▸ The records
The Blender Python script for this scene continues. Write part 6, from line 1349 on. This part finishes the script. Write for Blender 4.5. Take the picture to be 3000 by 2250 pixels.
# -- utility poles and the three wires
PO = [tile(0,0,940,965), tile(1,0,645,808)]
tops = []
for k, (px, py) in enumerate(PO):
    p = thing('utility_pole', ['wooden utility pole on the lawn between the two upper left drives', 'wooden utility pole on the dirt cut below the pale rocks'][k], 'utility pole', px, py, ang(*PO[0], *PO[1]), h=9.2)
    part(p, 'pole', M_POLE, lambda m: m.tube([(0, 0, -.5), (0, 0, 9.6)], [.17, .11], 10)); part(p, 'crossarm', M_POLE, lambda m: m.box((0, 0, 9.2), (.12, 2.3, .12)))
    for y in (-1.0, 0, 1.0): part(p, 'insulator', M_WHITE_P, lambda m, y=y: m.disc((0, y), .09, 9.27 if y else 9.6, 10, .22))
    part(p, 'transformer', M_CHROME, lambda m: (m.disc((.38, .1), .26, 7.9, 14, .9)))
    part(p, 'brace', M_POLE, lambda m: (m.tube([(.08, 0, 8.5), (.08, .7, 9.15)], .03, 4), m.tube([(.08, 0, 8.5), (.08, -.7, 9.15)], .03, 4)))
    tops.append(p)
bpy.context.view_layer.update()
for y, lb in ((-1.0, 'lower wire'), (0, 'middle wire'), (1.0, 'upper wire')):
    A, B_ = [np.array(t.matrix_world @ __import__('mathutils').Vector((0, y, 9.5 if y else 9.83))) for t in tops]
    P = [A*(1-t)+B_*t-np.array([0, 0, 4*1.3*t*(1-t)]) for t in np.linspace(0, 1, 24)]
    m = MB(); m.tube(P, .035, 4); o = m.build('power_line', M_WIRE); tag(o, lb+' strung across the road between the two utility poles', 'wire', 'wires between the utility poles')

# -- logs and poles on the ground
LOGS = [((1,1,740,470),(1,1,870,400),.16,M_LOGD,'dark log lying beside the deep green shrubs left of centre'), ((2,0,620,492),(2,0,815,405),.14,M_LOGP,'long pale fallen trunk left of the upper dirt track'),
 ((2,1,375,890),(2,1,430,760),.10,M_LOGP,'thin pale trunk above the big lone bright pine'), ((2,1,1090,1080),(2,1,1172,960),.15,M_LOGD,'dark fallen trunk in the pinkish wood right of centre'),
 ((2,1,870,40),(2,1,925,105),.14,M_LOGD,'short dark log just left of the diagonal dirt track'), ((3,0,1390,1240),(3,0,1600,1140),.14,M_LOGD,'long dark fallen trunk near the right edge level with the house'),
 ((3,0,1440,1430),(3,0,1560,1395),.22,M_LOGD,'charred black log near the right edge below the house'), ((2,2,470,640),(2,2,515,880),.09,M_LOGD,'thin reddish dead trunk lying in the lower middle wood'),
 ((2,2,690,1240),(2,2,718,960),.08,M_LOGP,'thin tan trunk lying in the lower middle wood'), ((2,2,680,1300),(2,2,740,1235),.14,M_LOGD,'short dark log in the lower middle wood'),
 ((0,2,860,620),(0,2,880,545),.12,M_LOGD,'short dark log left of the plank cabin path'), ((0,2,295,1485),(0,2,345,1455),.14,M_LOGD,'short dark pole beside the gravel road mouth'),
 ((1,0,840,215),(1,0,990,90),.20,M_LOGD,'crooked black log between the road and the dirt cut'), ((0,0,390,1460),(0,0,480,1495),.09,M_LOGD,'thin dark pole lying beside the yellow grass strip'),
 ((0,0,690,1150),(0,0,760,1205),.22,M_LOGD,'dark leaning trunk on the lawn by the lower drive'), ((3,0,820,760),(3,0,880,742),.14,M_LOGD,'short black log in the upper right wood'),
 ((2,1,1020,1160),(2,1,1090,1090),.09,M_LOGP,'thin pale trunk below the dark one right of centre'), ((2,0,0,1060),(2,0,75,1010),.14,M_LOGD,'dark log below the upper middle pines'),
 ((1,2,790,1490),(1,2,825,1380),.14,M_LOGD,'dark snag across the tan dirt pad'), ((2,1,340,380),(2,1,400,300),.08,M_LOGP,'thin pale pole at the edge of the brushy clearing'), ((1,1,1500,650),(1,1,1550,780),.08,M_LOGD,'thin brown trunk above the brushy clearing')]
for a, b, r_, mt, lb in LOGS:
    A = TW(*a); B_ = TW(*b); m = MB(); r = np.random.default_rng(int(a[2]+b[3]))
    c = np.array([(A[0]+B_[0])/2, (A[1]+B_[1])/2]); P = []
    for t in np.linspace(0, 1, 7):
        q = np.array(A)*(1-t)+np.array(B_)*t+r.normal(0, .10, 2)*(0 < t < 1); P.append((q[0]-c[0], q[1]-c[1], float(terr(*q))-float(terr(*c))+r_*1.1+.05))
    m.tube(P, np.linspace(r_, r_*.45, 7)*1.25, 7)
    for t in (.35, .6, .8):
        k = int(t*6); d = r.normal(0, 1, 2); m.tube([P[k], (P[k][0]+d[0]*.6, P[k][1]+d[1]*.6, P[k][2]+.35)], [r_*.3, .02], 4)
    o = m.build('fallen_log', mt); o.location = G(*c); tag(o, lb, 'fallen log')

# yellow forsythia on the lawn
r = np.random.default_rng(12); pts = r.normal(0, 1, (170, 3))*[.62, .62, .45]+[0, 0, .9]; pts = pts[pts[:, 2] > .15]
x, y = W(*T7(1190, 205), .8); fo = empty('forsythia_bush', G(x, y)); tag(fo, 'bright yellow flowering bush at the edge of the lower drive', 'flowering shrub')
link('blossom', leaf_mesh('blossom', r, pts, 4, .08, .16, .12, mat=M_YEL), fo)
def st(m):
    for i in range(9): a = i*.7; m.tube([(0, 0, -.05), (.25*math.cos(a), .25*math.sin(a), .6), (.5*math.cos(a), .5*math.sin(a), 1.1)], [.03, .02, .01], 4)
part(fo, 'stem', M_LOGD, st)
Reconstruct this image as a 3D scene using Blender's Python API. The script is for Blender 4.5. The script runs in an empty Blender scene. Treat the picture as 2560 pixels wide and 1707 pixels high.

▸ Set problem
Show every line in the entries where the string "Blender" occurs.

▸ Task response
The Blender Python script for this scene continues. Write part 6, from line 1349 on. This part finishes the script. Write for Blender 4.5. Take the picture to be 3000 by 2250 pixels.
Reconstruct this image as a 3D scene using Blender's Python API. The script is for Blender 4.5. The script runs in an empty Blender scene. Treat the picture as 2560 pixels wide and 1707 pixels high.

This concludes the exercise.